Both telescopes are three mirror telescopes with off axis aspheric as well as free form mirrors. They have been polished by REOSC. The telescope structure as well as the mirrors are made of Silicon Carbide to take advantage of its specific stiffness and stability. Their alignment has been performed using code V simulations and an excel based solver. The alignment constraints include not only the wavefront error but also the Line Of Sight and the position of the entrance and exit pupils. One has to be sure that these parameters are properly located within the mechanical reference frame of the telescopes so that the alignment at instrument level is compatible with the existing limited adjustment ranges.

The wavefront requirements are in the micron range as these optics are used for wavelengths above 3.6 μm and for an instrument which is not an imager. The pupil position has been obtained within 0.5 mm accuracy and the LOS within 0.5 mrad, thus well-fitting instrument needs.

Figure 8.

Afocal Telescope Assembly under interferometric alignment

Figure 9.

Imaging Telescope during alignment

6.

SYSTEM PERFORMANCE VACUUM TEST

6.2

Test Results

This test has allowed demonstrating the following functions and performances:

• • Proper interferogram acquisition with equal increments of optical path (constant OPD sampling)

• • Proper synchronization between the science interferograms and the metrology data

• • End to end processing of interferograms to recover spectra

The procedure for in flight alignment using the motorized beam splitter adjustment mechanism has been validated as well as the good performance of interferometer active thermal control in the presence of external perturbations.

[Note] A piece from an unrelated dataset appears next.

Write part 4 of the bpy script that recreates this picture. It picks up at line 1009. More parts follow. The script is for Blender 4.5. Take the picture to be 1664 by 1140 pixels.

Here below are shown a few samples of data acquired during this system test that have allowed verifying the end to end functions and performances of the core of the instrument. The FM1 interferometer is now ready for integration on the instrument.

Figure 10.

(blue) model and (orange) test data from gas cell acquisition showing the good correlation between results and predictions, the spectral shift should disappear when the on-going spectral calibration processing is included.

Figure 11.

interferogram and corresponding spectrum for the laser source.

7.

FUTURE ACTIVITIES

The Critical Design Review of the instrument has been held end 2019.

As shown above the sub-systems of the flight model have been integrated. The integration and alignment of the flight instrument is on-going with the Optical Head on one side and the coupling of the Electronics Module on the other side.

The EMC qualification will take place on the EM instrument in April. On the flight model, the integration will be followed by the mechanical environment acceptance tests and the final full instrument performance test under vacuum.

The delivery of the flight model is expected during the last quarter of 2021, it is then mounted onto the satellite platform.